The brave fight mounted by religious sisters against human traffickers in Nigeria has been a key highlight of the ongoing conference that has brought together religious men and women in the west African country.
There have been increasing cases of human trafficking and sexual slavery in Nigeria amid reported public outcry that government interventions are not yielding much. Recent reports indicate that, of the over 20,000 Nigerian women who went to Italy in the last three years, 80 per cent of them ended up as victims of human trafficking.
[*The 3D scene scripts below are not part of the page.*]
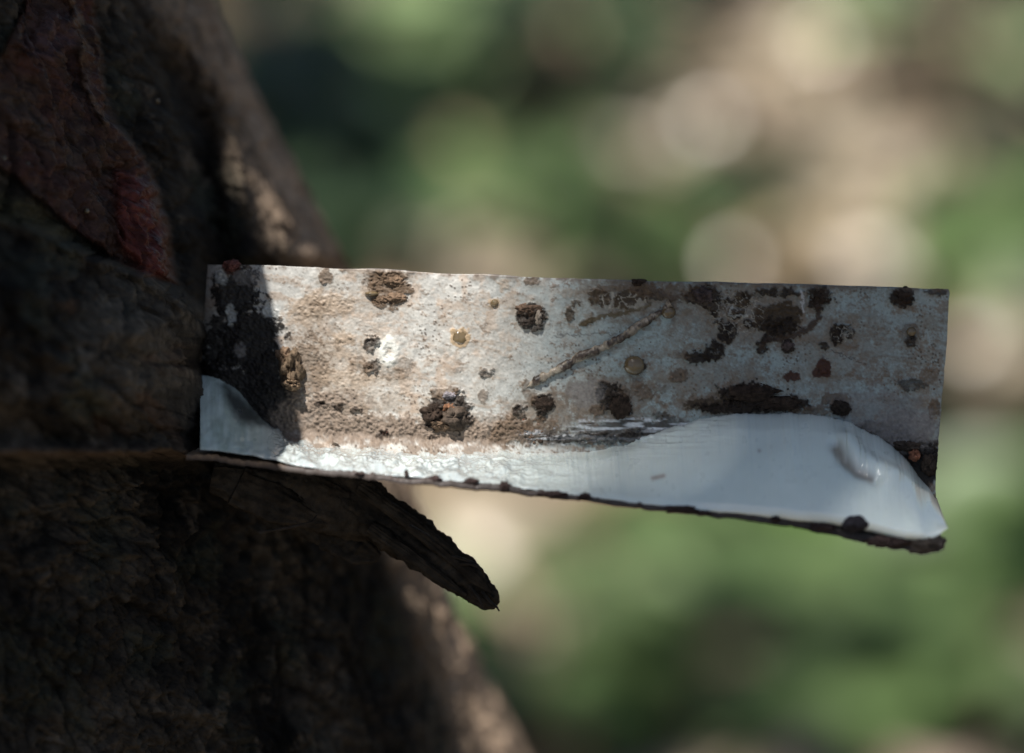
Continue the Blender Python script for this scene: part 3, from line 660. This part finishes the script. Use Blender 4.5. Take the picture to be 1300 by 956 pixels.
on_wall('dirt_clump', 672, 392, 17, 9, 0.8, 15, (0.10, 0.065, 0.045), amp=0.5)
on_wall('dirt_clump', 684, 402, 5, 12, 0.7, 16, (0.24, 0.20, 0.16), amp=0.4)
on_wall('dirt_clump', 294, 337, 10, 7, 1.3, 18, (0.13, 0.05, 0.04), amp=0.6)
on_wall('dirt_clump', 810, 359, 10, 5, 1.0, 19, DK, amp=0.5)
on_wall('dirt_clump', 893, 374, 15, 10, 0.9, 20, (0.075, 0.055, 0.05), amp=0.6)
on_wall('dirt_clump', 1042, 377, 14, 13, 0.8, 21, DK, amp=0.5)
on_wall('dirt_clump', 1146, 376, 13, 11, 0.7, 22, DK, amp=0.5)
on_wall('dirt_clump', 1000, 438, 8, 8, 0.6, 23, (0.08, 0.06, 0.055), amp=0.4)
on_wall('dirt_clump', 955, 499, 30, 10, 0.7, 24, DK, amp=0.6)
on_wall('dirt_clump', 992, 512, 26, 8, 0.7, 25, DK, amp=0.6)
on_wall('dirt_clump', 1068, 518, 12, 9, 1.1, 26, (0.03, 0.023, 0.018), amp=0.5)
on_wall('dirt_clump', 1160, 577, 7, 8, 1.8, 27, (0.26, 0.115, 0.07), amp=0.4, lab='small rusty red crumb by the free end')
on_wall('dirt_clump', 1150, 566, 16, 7, 1.2, 28, (0.06, 0.045, 0.035), amp=0.6)
on_wall('dirt_clump', 1178, 590, 10, 14, 1.0, 29, (0.035, 0.026, 0.02), amp=0.6)
on_wall('dirt_clump', 490, 549, 7, 5, 0.8, 30, (0.07, 0.035, 0.025), amp=0.5)
on_wall('dirt_clump', 690, 512, 12, 9, 0.5, 31, DK, amp=0.5)
on_wall('dirt_clump', 788, 515, 12, 13, 0.5, 32, DK, amp=0.6)
# crumbs along the bottom of the wall: too many and too small to pick apart
def crumbs():
    vv, ff, cc = [], [], []; n0 = 0
    rg = np.random.default_rng(5)
    for k in range(420):
        if rg.random() < 0.93: x = rg.uniform(360, 690); y = lut(x, [(360, 520), (460, 545), (690, 556)]) + rg.normal(0, 12)
        else: x = rg.uniform(690, 1190); y = rg.uniform(400, 530)
        if y > 566: continue
        r = (abs(rg.normal(0.08, 0.08)) + 0.06) * (1.0 if x < 690 else 0.6)
        V, F, s = blob(at(x, y, float(wall_point(x, y)) - 0.1), (r * rg.uniform(.8, 1.6), r, r * 0.9), k + 50, 0.5, 8, 6)
        vv.append(V); ff.append(F[:, ::-1] + n0); n0 += len(V)
        col = [(0.05, 0.035, 0.025), (0.12, 0.075, 0.05), (0.22, 0.15, 0.11), (0.20, 0.085, 0.05)][rg.choice(4, p=[.45, .3, .18, .07])]
        cc.append(np.tile(col, (len(V), 1)))
    V = np.vstack(vv); org = at(500, 545, 3)
    o = mesh('dirt_crumbs', V, np.vstack(ff), M_DIRT, None, origin=org, attrs={'paint': np.vstack(cc)}); o['kind'] = 'stuff'; under(SPOUT, o)
crumbs()
# amber beads of dried latex
for x, y, r, h, s in [(584, 428, 11, 0.55, 1), (628, 385, 6, 0.6, 2), (805, 464, 13, 0.8, 3), (472, 373, 9, 0.9, 4), (849, 396, 9, 0.8, 5), (1157, 421, 6, 0.4, 6)]:
    c = at(x, y, float(wall_point(x, y)) - 0.15); V, F, _ = blob(c, (r * .1, r * .095 if s != 4 else 0.35, h), s + 300, 0.10, 30, 20)
    o = mesh('resin_bead', V, F[:, ::-1], M_BEAD, None, origin=c); under(SPOUT, o)
# diagonal string of dried latex across the wall
def strand():
    pts = np.array([(668, 492), (684, 482), (705, 471), (722, 461), (745, 449), (765, 441), (784, 431), (800, 422), (812, 412), (826, 404), (842, 394), (852, 386)], float)
    t = np.linspace(0, len(pts) - 1, 150); x = np.interp(t, range(len(pts)), pts[:, 0]); y = np.interp(t, range(len(pts)), pts[:, 1])
    q = np.stack([x / 6, y * 0, x * 0], -1)
    y = y + 1.6 * fbm(q, 3, 401)
    r = 0.46 + 0.28 * fbm(q * 0.8, 3, 402) + 0.12 * fbm(q * 3, 2, 403); r = np.clip(r, 0.14, 0.8) * sstep(0, 8, np.arange(150)) + 0.03
    V, F = tube(at(x, y, wall_point(x, y) - 0.2), r, 12)
    V = V + 0.12 * fbm(V / 0.5, 3, 404)[:, None] * np.array([0.6, -1, 0.8])
    n = fbm(V / 1.6, 4, 405, 0.7)
    c = np.array([0.30, 0.25, 0.19]) * (1 - sstep(-0.02, 0.25, n))[:, None] + np.array([0.06, 0.04, 0.028]) * sstep(-0.02, 0.25, n)[:, None]
    c = c * (1 - 0.7 * sstep(0.3, 0.45, fbm(V / 0.8, 3, 409)))[:, None]
    o = mesh('latex_string', V, F, M_STRAND, None, origin=V[0], attrs={'paint': c}); under(SPOUT, o)
strand()
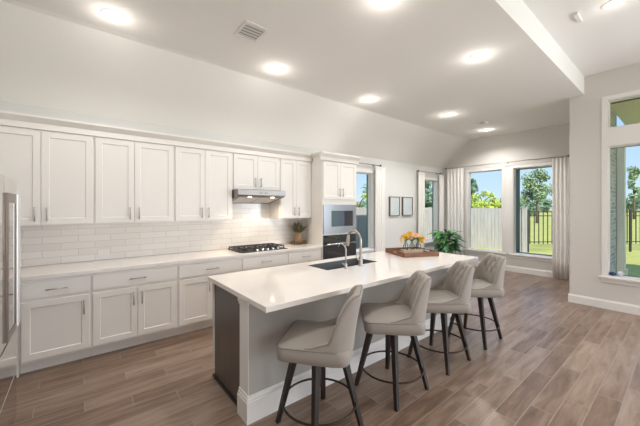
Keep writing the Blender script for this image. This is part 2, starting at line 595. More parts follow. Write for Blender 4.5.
# backsplash, toe-kick board, crown moulding
b = bm_(); box(b, XL, YK-.012, 0.915, 3.121, YK, 1.81); struct(b, 'backsplash', 'tile')
b = bm_()
cprof = lambda f: [(f+.02, 2.325), (f-.012, 2.325), (f-.012, 2.385), (f-.020, 2.392), (f-.055, 2.432), (f-.055, 2.452), (f+.02, 2.452)]
prism(b, cprof(4.09), 'x', XL, 3.12)
struct(b, 'trim_3', 'cab')
b = bm_()
prism(b, cprof(3.79), 'x', 3.066, 3.965)
prism(b, [(3.141, 2.325), (3.12, 2.325), (3.12, 2.385), (3.109, 2.392), (3.066, 2.432), (3.066, 2.452), (3.141, 2.452)], 'y', 3.81, 4.06)
struct(b, 'trim_4', 'cab')
b = bm_(); box(b, XL, 4.11, 2.44, 3.12, YK, 2.455); box(b, 3.136, 3.81, 2.44, 3.94, YK, 2.455); struct(b, 'trim_5', 'cab')

# ================================================================== CABINETS
def shaker(b, x0, z0, x1, z1, y, t=0.02, rail=0.058, dep=0.009):
    """shaker door or drawer front facing -y, back at y, front at y-t"""
    f = y - t
    def rect(i, yy):
        return [b.verts.new(v) for v in ((x0+i, yy, z0+i), (x1-i, yy, z0+i), (x1-i, yy, z1-i), (x0+i, yy, z1-i))]
    A, B, Cc, D, E = rect(0, y), rect(0, f+.0015), rect(0.0015, f), rect(rail, f), rect(rail+.006, f+dep)
    for p, q in ((A, B), (B, Cc), (Cc, D), (D, E)):
        for k in range(4):
            b.faces.new((p[k], p[(k+1) % 4], q[(k+1) % 4], q[k]))
    b.faces.new(E)
    b.faces.new(list(reversed(A)))
def pull(b, x, y, z, ln, vert):
    """bar pull on a front at plane y"""
    r = 0.0055
    if vert:
        tube(b, [(x, y-.030, z-ln/2), (x, y-.030, z+ln/2)], r, 8)
        for q in (-1, 1):
            tube(b, [(x, y, z+q*(ln/2-.018)), (x, y-.030, z+q*(ln/2-.018))], r*.9, 8)
    else:
        tube(b, [(x-ln/2, y-.030, z), (x+ln/2, y-.030, z)], r, 8)
        for q in (-1, 1):
            tube(b, [(x+q*(ln/2-.018), y, z), (x+q*(ln/2-.018), y-.030, z)], r*.9, 8)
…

However, addressing major superiors of different religious orders gathered at the Catholic Institute of West Africa (CIWA) in Port Harcourt for a week-long joint conference, Sr. Teresa Okure of the Society of the Holy Child Jesus (SHCJ) pointed out gains that religious men and women have made in the fight against human trafficking and other social evils in Africa’s most populous country.
At the conference, Sr. Okure, a professor of Scripture and gender hermeneutics at CIWA, was speaking on behalf of the Africa Faith and Justice Network (AFJN), a global advocacy organization that stresses issues of human rights and social injustice in the context of the Catholic faith. AFJN, which is based in Washington has an active presence in Nigeria under the name Africa Faith and Justice Network, Nigeria (AFJN-N).
“The AFJN team has asked me to express their deep gratitude to you the Major Superiors of Women Religious Congregations in particular, for sending your Sisters to participate in workshops and advocacy events, particularly in Abuja, Edo State and Enugu State,” said Sr. Okure in her opening remarks at the conference that kicked off Monday, January 13.